While the report found violations of state election law, it stipulated that those weren’t crimes and that there was no recommendation for criminal referrals.
“This is not a criminal investigation,” Jacobs said. “The focus of this investigation has been discovering what happened and making sure it doesn’t ever happen again in Madison and throughout the state.”
The report’s proposed order requires the Madison city clerk to produce a plan for which employees handle each task in running an election; to print pollbooks that record absentee ballots no earlier than the Thursday before the election; and to watermark ballots that arrive after that date.

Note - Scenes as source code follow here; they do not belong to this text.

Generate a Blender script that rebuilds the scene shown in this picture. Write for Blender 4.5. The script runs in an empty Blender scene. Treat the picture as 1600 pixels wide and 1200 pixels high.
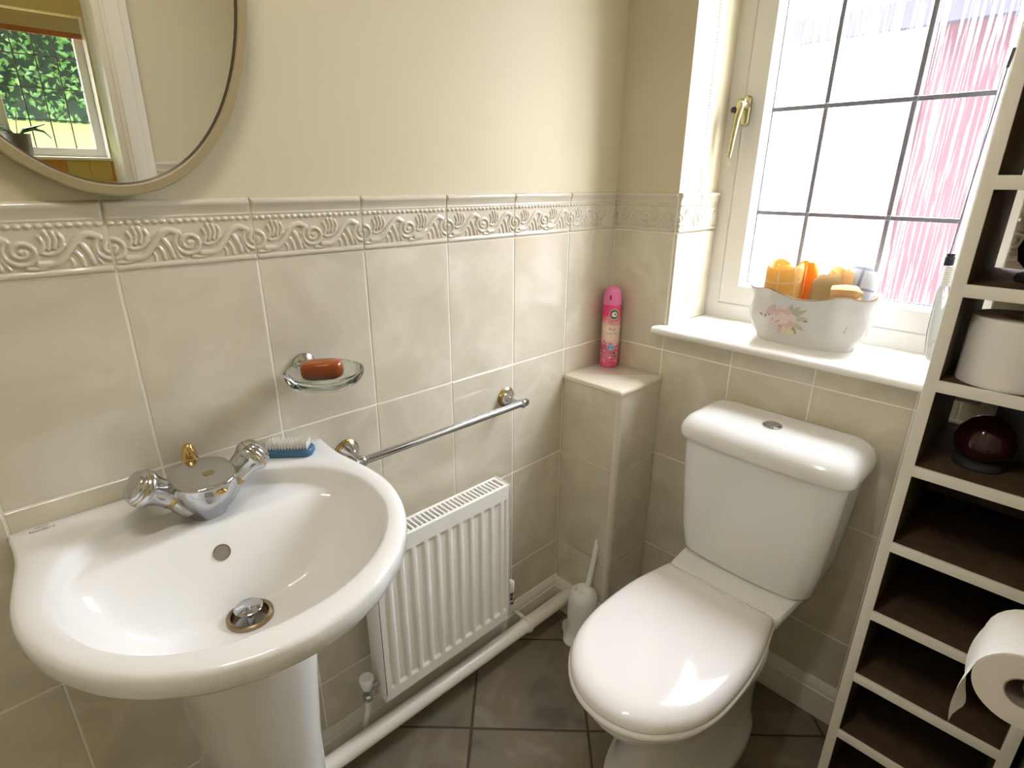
import bpy, bmesh, math, random
from mathutils import Vector, Matrix, Quaternion
import numpy as np

# ------------------------------------------------------------------ camera, world, light, exposure
S = bpy.context.scene
COL = S.collection
PI = math.pi
cam_d = bpy.data.cameras.new('camera'); cam = bpy.data.objects.new('camera', cam_d); COL.objects.link(cam)
cam_d.sensor_width = 36.0; cam_d.lens = 870.9 / 1600 * 36.0; cam_d.clip_start = 0.01; cam_d.clip_end = 200
_r = Vector((0.7216, -0.6923, 0.0056)); _d = Vector((-0.2349, -0.2525, -0.9386)); _f = Vector((0.6512, 0.6760, -0.3448))
cam.matrix_world = Matrix(((_r.x, -_d.x, -_f.x, -1.3471), (_r.y, -_d.y, -_f.y, -0.9821), (_r.z, -_d.z, -_f.z, 1.3303), (0, 0, 0, 1)))
S.camera = cam
S.view_settings.view_transform = 'Standard'
try: S.view_settings.look = 'None'
except Exception: pass
S.view_settings.gamma = 1.0
S.view_settings.use_curve_mapping = False
S.view_settings.exposure = 0.28
W = bpy.data.worlds.new('world'); S.world = W; W.use_nodes = True
wn = W.node_tree; wn.nodes.clear()
wo = wn.nodes.new('ShaderNodeOutputWorld'); wb = wn.nodes.new('ShaderNodeBackground'); ws = wn.nodes.new('ShaderNodeTexSky')
ws.sky_type = 'NISHITA'; ws.sun_disc = False; ws.sun_elevation = math.radians(48); ws.sun_rotation = math.radians(200)
ws.air_density = 1.0; ws.dust_density = 4.0; ws.ozone_density = 1.0
wmx = wn.nodes.new('ShaderNodeMixRGB'); wmx.inputs[0].default_value = 0.75; wmx.inputs[2].default_value = (7.5, 7.6, 8.0, 1)
SKY = 5.0
wb.inputs['Strength'].default_value = SKY
wn.links.new(ws.outputs[0], wmx.inputs[1]); wn.links.new(wmx.outputs[0], wb.inputs['Color']); wn.links.new(wb.outputs[0], wo.inputs[0])
sun_d = bpy.data.lights.new('sun', 'SUN'); sun_d.energy = 9.0; sun_d.angle = math.radians(1.0); sun_d.color = (1.0, 0.95, 0.86)
sun = bpy.data.objects.new('sun', sun_d); COL.objects.link(sun)
sun.rotation_euler = Vector((0.30, -0.62, -0.72)).to_track_quat('-Z', 'Y').to_euler()
def portal(name, loc, direction, sx, sy):
    l = bpy.data.lights.new(name, 'AREA'); l.shape = 'RECTANGLE'; l.size = sx; l.size_y = sy
    o = bpy.data.objects.new(name, l); COL.objects.link(o); o.location = loc
    o.rotation_euler = Vector(direction).to_track_quat('-Z', 'Z').to_euler()
    l.cycles.is_portal = True
portal('sky_portal_bath', (0.30, -0.53, 1.53), (-1, 0, 0), 0.72, 1.2)
portal('sky_portal_kitchen', (-1.52, -3.22, 1.55), (0, 1, 0), 1.80, 0.8)
S.cycles.max_bounces = 12; S.cycles.diffuse_bounces = 6; S.cycles.glossy_bounces = 6; S.cycles.transmission_bounces = 8
S.cycles.transparent_max_bounces = 16; S.cycles.sample_clamp_indirect = 6.0; S.cycles.blur_glossy = 0.5
S.cycles.caustics_refractive = False; S.cycles.caustics_reflective = False

# ------------------------------------------------------------------ materials
MATS = {}
def sock(n, name): return n.inputs[name]
def mat(name, col, rough=0.5, metal=0.0, spec=0.5, coat=0.0, coat_rough=0.05, trans=0.0, ior=1.45, emit=None, emit_s=0.0, sheen=0.0,
        var=None, var_scale=8.0, var_detail=5.0, var_dist=0.0, rnd=False, bump=0.0, bump_scale=200.0, sss=0.0):
    m = bpy.data.materials.new(name); m.use_nodes = True; nt = m.node_tree; b = nt.nodes['Principled BSDF']
    b.inputs['Base Color'].default_value = (*col, 1); b.inputs['Roughness'].default_value = rough; b.inputs['Metallic'].default_value = metal
    b.inputs['Specular IOR Level'].default_value = spec; b.inputs['Coat Weight'].default_value = coat; b.inputs['Coat Roughness'].default_value = coat_rough
    b.inputs['Transmission Weight'].default_value = trans; b.inputs['IOR'].default_value = ior; b.inputs['Sheen Weight'].default_value = sheen
    if sss: b.inputs['Subsurface Weight'].default_value = sss; b.inputs['Subsurface Radius'].default_value = (0.01, 0.006, 0.004)
    if emit: b.inputs['Emission Color'].default_value = (*emit, 1); b.inputs['Emission Strength'].default_value = emit_s
    tc = nt.nodes.new('ShaderNodeTexCoord'); vec = tc.outputs['Object']
    if rnd:
        oi = nt.nodes.new('ShaderNodeObjectInfo'); mm = nt.nodes.new('ShaderNodeVectorMath'); mm.operation = 'ADD'
        sc = nt.nodes.new('ShaderNodeVectorMath'); sc.operation = 'SCALE'; sc.inputs[0].default_value = (17.3, 9.1, 23.7)
        nt.links.new(oi.outputs['Random'], sc.inputs['Scale']); nt.links.new(vec, mm.inputs[0]); nt.links.new(sc.outputs[0], mm.inputs[1]); vec = mm.outputs[0]
    if var:
        n = nt.nodes.new('ShaderNodeTexNoise'); n.inputs['Scale'].default_value = var_scale; n.inputs['Detail'].default_value = var_detail
        n.inputs['Distortion'].default_value = var_dist
        r = nt.nodes.new('ShaderNodeValToRGB'); cr = r.color_ramp
        stops = var
        cr.elements[0].position = stops[0][0]; cr.elements[0].color = (*stops[0][1], 1)
        cr.elements[1].position = stops[-1][0]; cr.elements[1].color = (*stops[-1][1], 1)
        for p_, c_ in stops[1:-1]:
            e = cr.elements.new(p_); e.color = (*c_, 1)
        nt.links.new(vec, n.inputs['Vector']); nt.links.new(n.outputs['Fac'], r.inputs[0]); nt.links.new(r.outputs[0], b.inputs['Base Color'])
    if bump:
        n2 = nt.nodes.new('ShaderNodeTexNoise'); n2.inputs['Scale'].default_value = bump_scale; n2.inputs['Detail'].default_value = 3
        bp = nt.nodes.new('ShaderNodeBump'); bp.inputs['Strength'].default_value = bump; bp.inputs['Distance'].default_value = 0.002
        nt.links.new(vec, n2.inputs['Vector']); nt.links.new(n2.outputs['Fac'], bp.inputs['Height']); nt.links.new(bp.outputs[0], b.inputs['Normal'])
    MATS[name] = m
    return m
def M(n): return MATS[n]
mat('paint_cream', (0.62, 0.555, 0.40), 0.6, bump=0.08, bump_scale=350, spec=0.3)
mat('paint_white', (0.82, 0.80, 0.74), 0.55, spec=0.3)
mat('grout', (0.88, 0.84, 0.75), 0.8)
T0 = (0.50, 0.435, 0.325)
mat('wall_tile', T0, 0.10, coat=0.6, coat_rough=0.03, var=[(0.32, (0.575, 0.52, 0.405)), (0.5, (0.63, 0.575, 0.455)), (0.62, (0.69, 0.635, 0.515)), (0.72, (0.625, 0.56, 0.44))], var_scale=7.5, var_dist=0.6, rnd=True, spec=0.6, bump=0.02, bump_scale=14)
mat('dado_tile', (0.54, 0.475, 0.37), 0.12, coat=0.6, coat_rough=0.04, var=[(0.3, (0.57, 0.52, 0.41)), (0.7, (0.62, 0.57, 0.46))], var_scale=9, rnd=True)
mat('tile_trim', (0.68, 0.62, 0.51), 0.15, coat=0.3)
mat('ceramic', (0.84, 0.83, 0.81), 0.10, spec=0.5, coat=0.3, coat_rough=0.04)
mat('ceramic_cool', (0.82, 0.82, 0.80), 0.10, spec=0.5, coat=0.3, coat_rough=0.04)
mat('seat_plastic', (0.83, 0.80, 0.77), 0.09, spec=0.5)
mat('chrome', (0.58, 0.59, 0.62), 0.12, 1.0)
mat('gold', (0.62, 0.44, 0.18), 0.16, 1.0)
mat('antique_gold', (0.45, 0.33, 0.15), 0.22, 1.0)
mat('brass_pale', (0.46, 0.42, 0.24), 0.25, 1.0)
mat('brown_metal', (0.34, 0.26, 0.17), 0.25, 1.0)
mat('enamel', (0.84, 0.82, 0.76), 0.25)
mat('enamel_pipe', (0.80, 0.76, 0.66), 0.3)
mat('gloss_wood', (0.78, 0.74, 0.65), 0.25)
mat('upvc', (0.80, 0.79, 0.75), 0.22)
mat('sill', (0.84, 0.82, 0.77), 0.25)
mat('overflow_grey', (0.23, 0.20, 0.16), 0.5)
mat('dark_hollow', (0.05, 0.04, 0.03), 0.8)
mat('grille_shade', (0.025, 0.02, 0.014), 0.7)
mat('lead', (0.20, 0.20, 0.23), 0.45, 0.3)
mat('floor_tile', (0.2, 0.17, 0.13), 0.5, var=[(0.30, (0.105, 0.092, 0.064)), (0.44, (0.165, 0.148, 0.108)), (0.56, (0.180, 0.142, 0.088)), (0.72, (0.245, 0.225, 0.175))], var_scale=7.5, var_detail=8, var_dist=0.5, rnd=True, bump=0.25, bump_scale=45)
mat('floor_grout', (0.075, 0.055, 0.035), 0.9, bump=0.3, bump_scale=150)
mat('brown_board', (0.075, 0.047, 0.025), 0.6, var=[(0.3, (0.06, 0.037, 0.02)), (0.7, (0.095, 0.06, 0.031))], var_scale=40)
mat('shelf_lip', (0.86, 0.83, 0.75), 0.4)
mat('paper', (0.92, 0.90, 0.87), 0.85, bump=0.35, bump_scale=260)
mat('paper_end', (0.80, 0.74, 0.66), 0.9, bump=0.2, bump_scale=500)
mat('cardboard', (0.33, 0.27, 0.21), 0.85)
mat('soap', (0.30, 0.062, 0.008), 0.22, sss=0.25, coat=0.3)
mat('blue_plastic', (0.055, 0.15, 0.27), 0.4)
mat('black_plastic', (0.012, 0.012, 0.014), 0.35)
mat('bristle', (0.82, 0.80, 0.74), 0.6)
mat('white_plastic', (0.78, 0.78, 0.72), 0.35)
mat('frost_plastic', (0.90, 0.90, 0.85), 0.35, trans=0.0)
mat('glass_green', (0.90, 0.97, 0.93), 0.02, trans=1.0, ior=1.5)
mat('clear_acrylic', (0.88, 0.91, 0.92), 0.05, trans=0.85, ior=1.45)
mat('mirror', (0.80, 0.80, 0.76), 0.0, 1.0)
mat('mirror_frame', (0.44, 0.36, 0.23), 0.38, 0.55)
mat('mirror_edge', (0.10, 0.075, 0.05), 0.4, 0.5)
mat('pink_cap', (0.80, 0.20, 0.42), 0.35)
mat('pink_dark', (0.30, 0.01, 0.06), 0.5)
mat('label_cream', (0.83, 0.66, 0.56), 0.3)
mat('label_gold', (0.45, 0.30, 0.05), 0.3)
mat('label_brown', (0.30, 0.16, 0.10), 0.4)
mat('label_green', (0.06, 0.16, 0.03), 0.3)
mat('label_white', (0.85, 0.86, 0.83), 0.3)
mat('label_blue', (0.16, 0.50, 0.66), 0.3)
mat('label_pale', (0.84, 0.50, 0.55), 0.3)
mat('label_dkpink', (0.40, 0.05, 0.16), 0.3)
mat('porcelain', (0.69, 0.685, 0.665), 0.08, coat=0.5)
mat('gilt', (0.33, 0.22, 0.13), 0.35, 0.6)
mat('petal', (0.66, 0.47, 0.45), 0.3); mat('petal_light', (0.74, 0.62, 0.58), 0.3); mat('petal_deep', (0.58, 0.27, 0.32), 0.3); mat('petal_mauve', (0.60, 0.45, 0.47), 0.3)
mat('leaf_print', (0.42, 0.44, 0.32), 0.3); mat('leaf_print_pale', (0.52, 0.52, 0.38), 0.3); mat('stem_print', (0.33, 0.30, 0.20), 0.3); mat('yellow_print', (0.72, 0.62, 0.36), 0.3)
mat('ink', (0.10, 0.11, 0.08), 0.5)
mat('kitchen_yellow', (0.80, 0.68, 0.36), 0.6)
mat('blind_cloth', (0.62, 0.55, 0.38), 0.85)
mat('blind_red', (0.42, 0.16, 0.07), 0.85)
mat('tile_yellow', (0.64, 0.52, 0.20), 0.2); mat('tile_blue', (0.20, 0.24, 0.30), 0.2); mat('tile_orange', (0.60, 0.29, 0.08), 0.2); mat('tile_olive', (0.40, 0.36, 0.17), 0.2); mat('tile_teal', (0.27, 0.32, 0.30), 0.2)
mat('pot_grey', (0.16, 0.15, 0.16), 0.5)
mat('orchid_leaf', (0.035, 0.085, 0.02), 0.35)
mat('lawn', (0.30, 0.42, 0.08), 0.9, var=[(0.3, (0.12, 0.17, 0.03)), (0.7, (0.18, 0.22, 0.05))], var_scale=3)
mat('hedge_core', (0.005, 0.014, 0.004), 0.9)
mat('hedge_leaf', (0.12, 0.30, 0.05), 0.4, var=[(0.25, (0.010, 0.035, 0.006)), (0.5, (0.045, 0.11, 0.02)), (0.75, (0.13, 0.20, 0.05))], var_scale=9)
mat('patio', (0.40, 0.39, 0.36), 0.9)
mat('brick_wall', (0.05, 0.02, 0.02), 0.9, var=[(0.3, (0.038, 0.015, 0.021)), (0.7, (0.058, 0.024, 0.031))], var_scale=3)
mat('white_render', (0.42, 0.42, 0.46), 0.9)
mat('eave', (0.030, 0.028, 0.045), 0.8)
mat('fade_tone', (0.13, 0.09, 0.105), 0.9)
mat('dark_red_glass', (0.030, 0.003, 0.005), 0.15, coat=0.3)
mat('charcoal', (0.03, 0.028, 0.027), 0.5)
mat('carpet_grey', (0.35, 0.32, 0.28), 0.9)
mat('lamp_lens', (1, 1, 1), 0.4, emit=(1.0, 0.95, 0.86), emit_s=90.0)

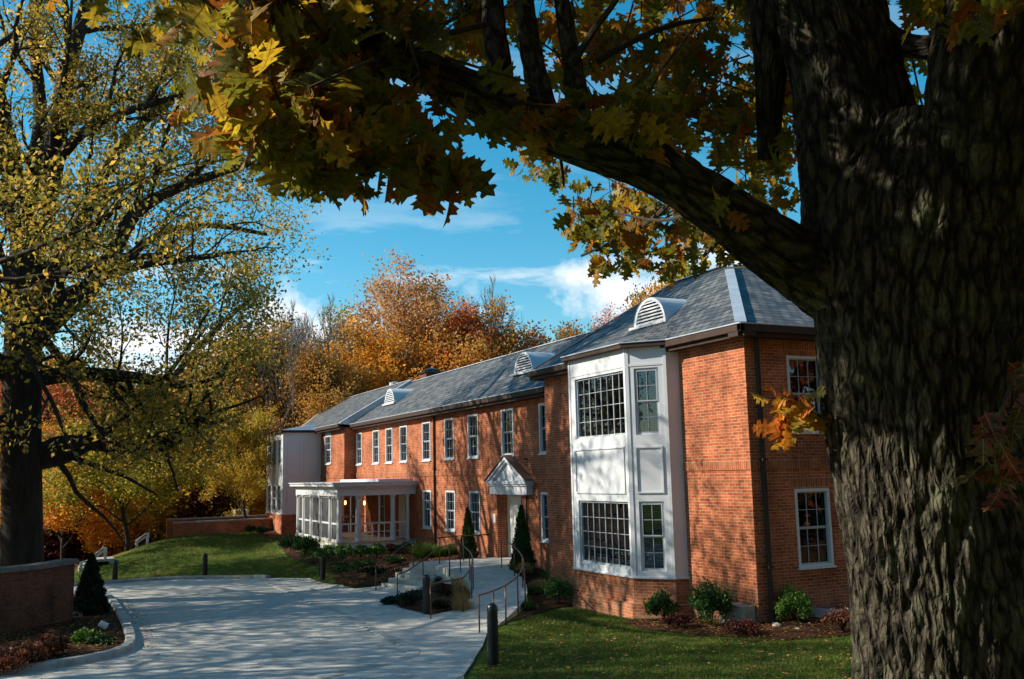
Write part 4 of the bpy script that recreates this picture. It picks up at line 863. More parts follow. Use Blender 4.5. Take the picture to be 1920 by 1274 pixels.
# trees right behind building (distance fill) and off to the sunward side
# ---- big left oak
def px3(path,D,dd=0):
    return [at(x,y,D+dd*(i/(len(path)-1))) for i,(x,y) in enumerate(path)]
def big_left_oak():
    D=36.5; base=at(42,1060,D); rng=np.random.default_rng(21); out=[];tips=[]
    e=empty('oak_tree',(base.x,base.y,T(base.x,base.y)),'huge dark trunked oak with olive yellow leaves behind the garden wall','tree')
    PP=dict(wob=.13,up=.02,taper=.3,maxd=3,kids=[8,5,4],first=.15,ang=.8,ratio=.42,rr=.5,seg=6)
    def limb(path,w0,w1,dd,kids=9,ll=5.2,D0=D):
        pts=smooth_poly(px3(path,D0,dd),2,False); n=len(pts); rs=[(w0+(w1-w0)*(i/(n-1))) for i in range(n)]; out.append((pts,rs))
        for c in range(kids):
            t=.12+.88*(c+rng.random())/kids; i=min(int(t*(n-1)),n-2); d=(pts[i+1]-pts[i]).normalized(); az=rng.uniform(0,6.28); s=d.orthogonal().normalized(); s2=d.cross(s)
            a=rng.uniform(.6,1.1); nd=d*math.cos(a)+(s*math.cos(az)+s2*math.sin(az))*math.sin(a); grow(rng,pts[i],nd,ll*rng.uniform(.6,1.1),rs[i]*.42+.02,1,out,tips,PP)
        grow(rng,pts[-1],pts[-1]-pts[-2],ll*.8,rs[-1],1,out,tips,PP)
    tr=smooth_poly(px3([(40,1100),(42,1000),(40,850),(42,700),(45,600),(50,500),(55,440)],D),2,False); n=len(tr); out.append((tr,[.74-.08*min(1,i/6)-.10*i/n for i in range(n)]))
    limb([(55,470),(75,400),(100,310),(112,200),(135,100),(165,0),(190,-120)],.52,.14,1,9)
    limb([(50,470),(30,400),(22,300),(0,200),(-30,60),(-40,-90)],.46,.14,-1,8)
    limb([(50,450),(60,330),(80,220),(60,60),(70,-150)],.36,.12,4,8)
    limb([(62,640),(110,590),(170,545),(215,470),(245,405),(290,372),(350,345),(410,325),(475,305)],.40,.09,-2,10)
    limb([(62,600),(100,560),(200,520),(300,430),(400,420),(500,440)],.26,.07,5,9)
    limb([(75,710),(140,700),(230,705),(300,715),(345,725),(420,700)],.30,.08,-4,9,4.5)
    limb([(70,850),(120,825),(200,838),(300,845),(350,815),(400,770)],.30,.07,-3,9,4.2)
    limb([(70,870),(130,860),(220,800),(300,740),(380,640),(470,560)],.24,.06,4,9,5)
    limb([(20,700),(-60,640),(-200,560),(-350,480)],.40,.1,0,8)
    limb([(20,800),(-80,780),(-240,740)],.35,.1,-3,7)
    limb([(60,560),(150,420),(230,260),(330,180),(420,150)],.30,.08,2,10)
    limb([(100,310),(160,240),(220,215),(300,190),(370,170)],.22,.06,-3,8,4)
    limb([(45,600),(0,560),(-40,500)],.4,.12,-8,9,6)
    limb([(45,650),(60,600),(90,560)],.4,.12,9,9,6)
    def okp(p):
        v=AX.T@(np.array(p)-CP); x=960+FPX*v[0]/-v[2]; y=637-FPX*v[1]/-v[2]
        if p.z<T(p.x,p.y)+4.2: return False
        lim=540 if y<560 else (540-(y-560)*.45 if y<800 else 400)
        return x<lim+rng.normal()*25
    tips=[p for p in tips if okp(p)]; rng.shuffle(tips); tips=tips[:int(len(tips)*.17)]
    out=[(p_,r_) for p_,r_ in out if r_[0]>.09 or okp(p_[-1])]
    wood('trunk',out,'bark2',e,.012,local=False,base=18)
    leaf_cloud('crown',around(tips,92000,.36,rng,.7),.155,'lf_oak',e,rng=rng,width=.27)
big_left_oak()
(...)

Pollbooks printed three weeks before the Nov. 5 election and ballots that were marked with a highlighter, but not watermarked, when they arrived after the books were printed were among the anomalies the report found in the Madison case.
The proposed order also includes requirements for the city clerk’s office and election officials who handle and process absentee ballots on Election Day.
Haas said “wholesale personnel management changes” in the order could be costly and that it didn’t account for changes the city has already made in its procedures.
Commission member Mark Thomsen urged the body to separate the report from the order, postponing the order so the city clerk’s office could respond.
“We have oversight but clerks run the elections, and it seems to me that we should at least defer to the city and the clerk on the specifics of an order,” said Thomsen, a Democrat.
Republican commissioner Bob Spindell agreed. “I’d like to see this cool off a bit and give Mike [Haas] the chance to come back as he’s requested,” he said.
The commission approved the report, minus the order, on a 5-1 vote, with Spindell the lone dissenter, saying that the former clerk “should not be crucified” over the incident.
A motion to approve the order failed on a tie vote. Commissioners then voted unanimously to defer it, giving the city until Aug. 7 to offer comments and setting a follow-up meeting for Aug. 15.